• [WHAT YOU HAVE TO DO]
Go through the data below. List every line that holds the word "scene".

• [MATERIAL PROVIDED]
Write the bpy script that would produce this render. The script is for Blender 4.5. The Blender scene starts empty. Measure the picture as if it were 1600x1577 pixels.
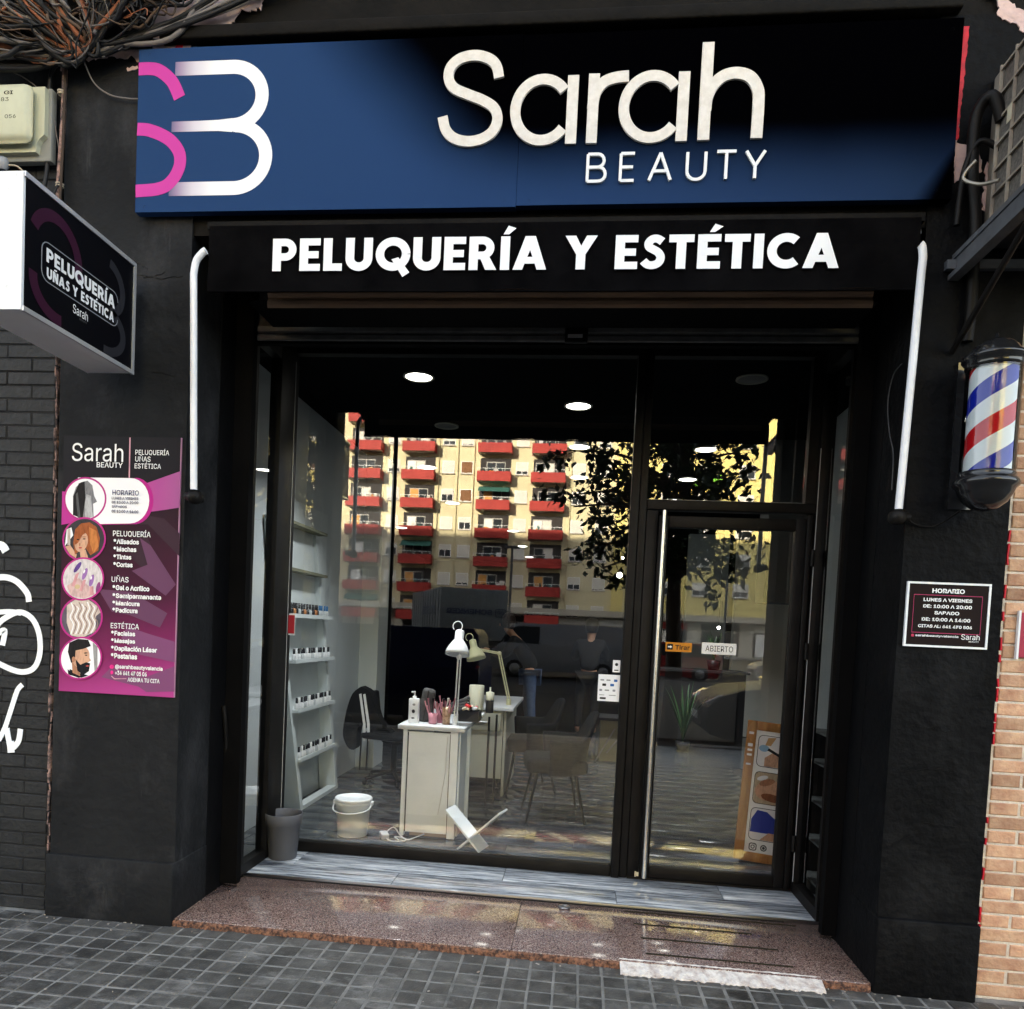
import bpy, bmesh, math, random, os
from mathutils import Vector, Matrix, Quaternion
random.seed(7)
S = bpy.context.scene
COL = S.collection
R = math.radians
PI = math.pi
# ------------------------------------------------------------------ camera
cam = bpy.data.objects.new('camera', bpy.data.cameras.new('camera'))
COL.objects.link(cam)
_rv = Vector((0.0428, 0.1116, 0.0495))
_B = Matrix(((1, 0, 0), (0, 0, -1), (0, 1, 0)))
_Rwc = Quaternion(_rv.normalized(), _rv.length).to_matrix() @ _B     # world -> (right, down, forward)
_rows = Matrix((_Rwc[0], -Vector(_Rwc[1]), -Vector(_Rwc[2])))
cam.matrix_world = Matrix.Translation((0, -3.2789, 1.4252)) @ _rows.transposed().to_4x4()
cam.data.sensor_width = 36
cam.data.lens = 36 * 1188.29 / 1600
cam.data.shift_x = (800 - 769.41) / 1600
cam.data.shift_y = (1040.49 - 788.5) / 1600
cam.data.clip_start = 0.05
cam.data.clip_end = 2000
S.camera = cam
# ------------------------------------------------------------------ light
SUN_EL, SUN_AZ = R(15.5), R(-26)          # azimuth from +y towards +x
w = bpy.data.worlds.new("World"); S.world = w; w.use_nodes = True
nt = w.node_tree; nt.nodes.clear()
wo = nt.nodes.new('ShaderNodeOutputWorld'); bg = nt.nodes.new('ShaderNodeBackground')
sk = nt.nodes.new('ShaderNodeTexSky'); sk.sky_type = 'NISHITA'; sk.sun_disc = False
sk.sun_elevation = SUN_EL; sk.sun_rotation = SUN_AZ
sk.air_density = 1.0; sk.dust_density = 1.5; sk.ozone_density = 1.0
bg.inputs[1].default_value = 0.12
hs_ = nt.nodes.new('ShaderNodeHueSaturation'); hs_.inputs['Saturation'].default_value = .45
nt.links.new(sk.outputs[0], hs_.inputs['Color']); nt.links.new(hs_.outputs[0], bg.inputs[0]); nt.links.new(bg.outputs[0], wo.inputs[0])
sl = bpy.data.lights.new('sun', 'SUN'); sl.energy = 5.0; sl.angle = R(0.5); sl.color = (1.0, 0.89, 0.70)
sun = bpy.data.objects.new('sun', sl); COL.objects.link(sun)
sdir = Vector((math.sin(SUN_AZ) * math.cos(SUN_EL), math.cos(SUN_AZ) * math.cos(SUN_EL), math.sin(SUN_EL)))
sun.rotation_euler = sdir.to_track_quat('Z', 'Y').to_euler()
S.view_settings.view_transform = 'Standard'; S.view_settings.look = 'None'
S.view_settings.exposure = 3.1; S.view_settings.gamma = 1.0
S.view_settings.use_curve_mapping = False
S.cycles.max_bounces = 8; S.cycles.transparent_max_bounces = 16; S.cycles.caustics_reflective = False
S.cycles.sample_clamp_indirect = 4.0
S.cycles.use_denoising = True

# ------------------------------------------------------------------ materials
MATS = {}
def nd(t, typ, **kw):
    n = t.nodes.new(typ)
    for k, v in kw.items(): setattr(n, k, v)
    return n
def mat(name, col, rough=0.6, metal=0.0, col2=None, scale=6.0, bump=0.0, bscale=40.0, rnd=0.0, spec=0.22,
        stretch=(1, 1, 1), emit=0.0, coat=0.0, detail=6, lo=.35, hi=.65, bdist=.01, rrough=0.0, wear=()):
    if name in MATS: return MATS[name]
    m = bpy.data.materials.new(name); m.use_nodes = True; t = m.node_tree
    b = t.nodes['Principled BSDF']
    b.inputs['Base Color'].default_value = (*col, 1); b.inputs['Roughness'].default_value = rough
    b.inputs['Metallic'].default_value = metal; b.inputs['Specular IOR Level'].default_value = spec
    if coat: b.inputs['Coat Weight'].default_value = coat; b.inputs['Coat Roughness'].default_value = .06
    if emit:
        b.inputs['Emission Color'].default_value = (*col, 1); b.inputs['Emission Strength'].default_value = emit
    tc = nd(t, 'ShaderNodeTexCoord'); mp = nd(t, 'ShaderNodeMapping'); mp.inputs['Scale'].default_value = stretch
    t.links.new(tc.outputs['Object'], mp.inputs[0]); vec = mp.outputs[0]
    oi = None
    if rnd:
        oi = nd(t, 'ShaderNodeObjectInfo'); ad = nd(t, 'ShaderNodeVectorMath', operation='ADD')
        ml = nd(t, 'ShaderNodeMath', operation='MULTIPLY'); ml.inputs[1].default_value = 37.0
        t.links.new(oi.outputs['Random'], ml.inputs[0]); t.links.new(vec, ad.inputs[0]); t.links.new(ml.outputs[0], ad.inputs[1]); vec = ad.outputs[0]
    out = None
    if col2 is not None:
        nz = nd(t, 'ShaderNodeTexNoise'); nz.inputs['Scale'].default_value = scale; nz.inputs['Detail'].default_value = detail
        nz.inputs['Roughness'].default_value = .65
        t.links.new(vec, nz.inputs['Vector'])
        mr = nd(t, 'ShaderNodeMapRange'); mr.inputs[1].default_value = lo; mr.inputs[2].default_value = hi
        t.links.new(nz.outputs[0], mr.inputs[0])
        mx = nd(t, 'ShaderNodeMix', data_type='RGBA'); mx.inputs[6].default_value = (*col, 1); mx.inputs[7].default_value = (*col2, 1)
        t.links.new(mr.outputs[0], mx.inputs[0]); out = mx.outputs[2]
        if rrough:
            m2 = nd(t, 'ShaderNodeMapRange'); m2.inputs[3].default_value = rough; m2.inputs[4].default_value = rough + rrough
            t.links.new(nz.outputs[0], m2.inputs[0]); t.links.new(m2.outputs[0], b.inputs['Roughness'])
    if rnd:
        hs = nd(t, 'ShaderNodeHueSaturation'); r2 = nd(t, 'ShaderNodeMapRange')
        r2.inputs[3].default_value = 1 - rnd; r2.inputs[4].default_value = 1 + rnd
        t.links.new(oi.outputs['Random'], r2.inputs[0]); t.links.new(r2.outputs[0], hs.inputs['Value'])
        if out: t.links.new(out, hs.inputs['Color'])
        else: hs.inputs['Color'].default_value = (*col, 1)
        out = hs.outputs[0]
    for (wc_, ws_, wl_, wh_, wst_) in wear:      # stains, scuffs and dust with a shape of their own, in world space
        ge = nd(t, 'ShaderNodeNewGeometry'); m3 = nd(t, 'ShaderNodeMapping'); m3.inputs['Scale'].default_value = wst_
        t.links.new(ge.outputs['Position'], m3.inputs[0]); n3 = nd(t, 'ShaderNodeTexNoise'); n3.inputs['Scale'].default_value = ws_; n3.inputs['Detail'].default_value = 10; n3.inputs['Roughness'].default_value = .75
        t.links.new(m3.outputs[0], n3.inputs['Vector']); r3 = nd(t, 'ShaderNodeMapRange'); r3.inputs[1].default_value = wl_; r3.inputs[2].default_value = wh_
        t.links.new(n3.outputs[0], r3.inputs[0]); x3 = nd(t, 'ShaderNodeMix', data_type='RGBA'); x3.inputs[7].default_value = (*wc_, 1)
        if out: t.links.new(out, x3.inputs[6])
        else: x3.inputs[6].default_value = (*col, 1)
        t.links.new(r3.outputs[0], x3.inputs[0]); out = x3.outputs[2]
    if out: t.links.new(out, b.inputs['Base Color'])
    if bump:
        n2 = nd(t, 'ShaderNodeTexNoise'); n2.inputs['Scale'].default_value = bscale; n2.inputs['Detail'].default_value = 8
        t.links.new(vec, n2.inputs['Vector'])
        bp = nd(t, 'ShaderNodeBump'); bp.inputs['Strength'].default_value = bump; bp.inputs['Distance'].default_value = bdist
        t.links.new(n2.outputs[0], bp.inputs['Height']); t.links.new(bp.outputs[0], b.inputs['Normal'])
    MATS[name] = m
    return m
def glassmat(name, tint=(.93, .96, .95), base=.12):
    m = bpy.data.materials.new(name); m.use_nodes = True; t = m.node_tree; t.nodes.clear()
    o = nd(t, 'ShaderNodeOutputMaterial'); mx = nd(t, 'ShaderNodeMixShader'); tr = nd(t, 'ShaderNodeBsdfTransparent'); gl = nd(t, 'ShaderNodeBsdfGlossy')
    tr.inputs[0].default_value = (*tint, 1); gl.inputs['Roughness'].default_value = 0.0; gl.inputs['Color'].default_value = (1, 1, 1, 1)
    fr = nd(t, 'ShaderNodeFresnel'); fr.inputs[0].default_value = 1.5
    mr = nd(t, 'ShaderNodeMapRange'); mr.inputs[1].default_value = .04; mr.inputs[2].default_value = 1; mr.inputs[3].default_value = base; mr.inputs[4].default_value = 1
    t.links.new(fr.outputs[0], mr.inputs[0]); t.links.new(mr.outputs[0], mx.inputs[0])
    t.links.new(tr.outputs[0], mx.inputs[1]); t.links.new(gl.outputs[0], mx.inputs[2]); t.links.new(mx.outputs[0], o.inputs[0])
    return m
def ramp_mat(name, stops, p0, p1, rough=.45, noise=0.0):
    """printed colour gradient running from object-space point p0 to p1"""
    m = bpy.data.materials.new(name); m.use_nodes = True; t = m.node_tree; b = t.nodes['Principled BSDF']
    b.inputs['Roughness'].default_value = .5; b.inputs['Specular IOR Level'].default_value = .06
    tc = nd(t, 'ShaderNodeTexCoord'); d = Vector(p1) - Vector(p0); L2 = d.length_squared
    sb = nd(t, 'ShaderNodeVectorMath', operation='SUBTRACT'); sb.inputs[1].default_value = p0
    dt = nd(t, 'ShaderNodeVectorMath', operation='DOT_PRODUCT'); dt.inputs[1].default_value = d / L2
    cr = nd(t, 'ShaderNodeValToRGB')
    t.links.new(tc.outputs['Object'], sb.inputs[0]); t.links.new(sb.outputs[0], dt.inputs[0]); t.links.new(dt.outputs['Value'], cr.inputs[0])
    while len(cr.color_ramp.elements) < len(stops): cr.color_ramp.elements.new(.5)
    for e, (p, c) in zip(cr.color_ramp.elements, stops): e.position = p; e.color = (*c, 1)
    t.links.new(cr.outputs[0], b.inputs['Base Color']); return m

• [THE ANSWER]
Write the bpy script that would produce this render. The script is for Blender 4.5. The Blender scene starts empty. Measure the picture as if it were 1600x1577 pixels.
S = bpy.context.scene